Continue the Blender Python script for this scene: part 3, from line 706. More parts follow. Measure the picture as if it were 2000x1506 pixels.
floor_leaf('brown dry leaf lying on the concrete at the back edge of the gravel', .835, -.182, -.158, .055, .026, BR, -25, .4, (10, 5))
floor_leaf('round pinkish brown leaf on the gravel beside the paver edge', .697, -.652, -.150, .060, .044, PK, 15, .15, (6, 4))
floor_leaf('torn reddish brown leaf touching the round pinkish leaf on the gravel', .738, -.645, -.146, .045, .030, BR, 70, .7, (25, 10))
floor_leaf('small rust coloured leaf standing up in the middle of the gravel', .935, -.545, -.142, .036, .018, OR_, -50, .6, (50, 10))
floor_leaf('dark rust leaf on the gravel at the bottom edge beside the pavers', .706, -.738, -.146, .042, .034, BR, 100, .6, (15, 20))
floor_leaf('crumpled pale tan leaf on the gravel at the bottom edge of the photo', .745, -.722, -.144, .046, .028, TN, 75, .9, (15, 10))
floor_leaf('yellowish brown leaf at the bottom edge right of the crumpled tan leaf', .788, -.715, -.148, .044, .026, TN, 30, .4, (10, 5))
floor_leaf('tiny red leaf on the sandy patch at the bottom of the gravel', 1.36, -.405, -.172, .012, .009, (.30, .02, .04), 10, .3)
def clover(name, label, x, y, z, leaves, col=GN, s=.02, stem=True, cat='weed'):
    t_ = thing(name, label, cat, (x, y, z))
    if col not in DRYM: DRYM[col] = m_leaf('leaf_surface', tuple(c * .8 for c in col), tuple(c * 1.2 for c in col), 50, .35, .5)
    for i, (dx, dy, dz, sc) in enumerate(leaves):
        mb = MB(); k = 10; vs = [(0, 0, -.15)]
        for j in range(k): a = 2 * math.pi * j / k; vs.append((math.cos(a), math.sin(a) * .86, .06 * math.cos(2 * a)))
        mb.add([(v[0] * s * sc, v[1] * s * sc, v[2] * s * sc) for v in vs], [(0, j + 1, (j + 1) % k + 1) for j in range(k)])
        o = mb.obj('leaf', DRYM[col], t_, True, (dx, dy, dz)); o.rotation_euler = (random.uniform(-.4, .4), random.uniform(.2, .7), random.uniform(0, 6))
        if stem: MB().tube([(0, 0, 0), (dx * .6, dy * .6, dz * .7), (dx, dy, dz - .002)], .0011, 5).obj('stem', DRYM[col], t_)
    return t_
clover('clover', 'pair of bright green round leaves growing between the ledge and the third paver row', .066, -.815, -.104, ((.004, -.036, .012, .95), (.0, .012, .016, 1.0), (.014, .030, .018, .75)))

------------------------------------

Give the listing above again, word for word.

Continue the Blender Python script for this scene: part 3, from line 706. More parts follow. Measure the picture as if it were 2000x1506 pixels.
floor_leaf('brown dry leaf lying on the concrete at the back edge of the gravel', .835, -.182, -.158, .055, .026, BR, -25, .4, (10, 5))
floor_leaf('round pinkish brown leaf on the gravel beside the paver edge', .697, -.652, -.150, .060, .044, PK, 15, .15, (6, 4))
floor_leaf('torn reddish brown leaf touching the round pinkish leaf on the gravel', .738, -.645, -.146, .045, .030, BR, 70, .7, (25, 10))
floor_leaf('small rust coloured leaf standing up in the middle of the gravel', .935, -.545, -.142, .036, .018, OR_, -50, .6, (50, 10))
floor_leaf('dark rust leaf on the gravel at the bottom edge beside the pavers', .706, -.738, -.146, .042, .034, BR, 100, .6, (15, 20))
floor_leaf('crumpled pale tan leaf on the gravel at the bottom edge of the photo', .745, -.722, -.144, .046, .028, TN, 75, .9, (15, 10))
floor_leaf('yellowish brown leaf at the bottom edge right of the crumpled tan leaf', .788, -.715, -.148, .044, .026, TN, 30, .4, (10, 5))
floor_leaf('tiny red leaf on the sandy patch at the bottom of the gravel', 1.36, -.405, -.172, .012, .009, (.30, .02, .04), 10, .3)
def clover(name, label, x, y, z, leaves, col=GN, s=.02, stem=True, cat='weed'):
    t_ = thing(name, label, cat, (x, y, z))
    if col not in DRYM: DRYM[col] = m_leaf('leaf_surface', tuple(c * .8 for c in col), tuple(c * 1.2 for c in col), 50, .35, .5)
    for i, (dx, dy, dz, sc) in enumerate(leaves):
        mb = MB(); k = 10; vs = [(0, 0, -.15)]
        for j in range(k): a = 2 * math.pi * j / k; vs.append((math.cos(a), math.sin(a) * .86, .06 * math.cos(2 * a)))
        mb.add([(v[0] * s * sc, v[1] * s * sc, v[2] * s * sc) for v in vs], [(0, j + 1, (j + 1) % k + 1) for j in range(k)])
        o = mb.obj('leaf', DRYM[col], t_, True, (dx, dy, dz)); o.rotation_euler = (random.uniform(-.4, .4), random.uniform(.2, .7), random.uniform(0, 6))
        if stem: MB().tube([(0, 0, 0), (dx * .6, dy * .6, dz * .7), (dx, dy, dz - .002)], .0011, 5).obj('stem', DRYM[col], t_)
    return t_
clover('clover', 'pair of bright green round leaves growing between the ledge and the third paver row', .066, -.815, -.104, ((.004, -.036, .012, .95), (.0, .012, .016, 1.0), (.014, .030, .018, .75)))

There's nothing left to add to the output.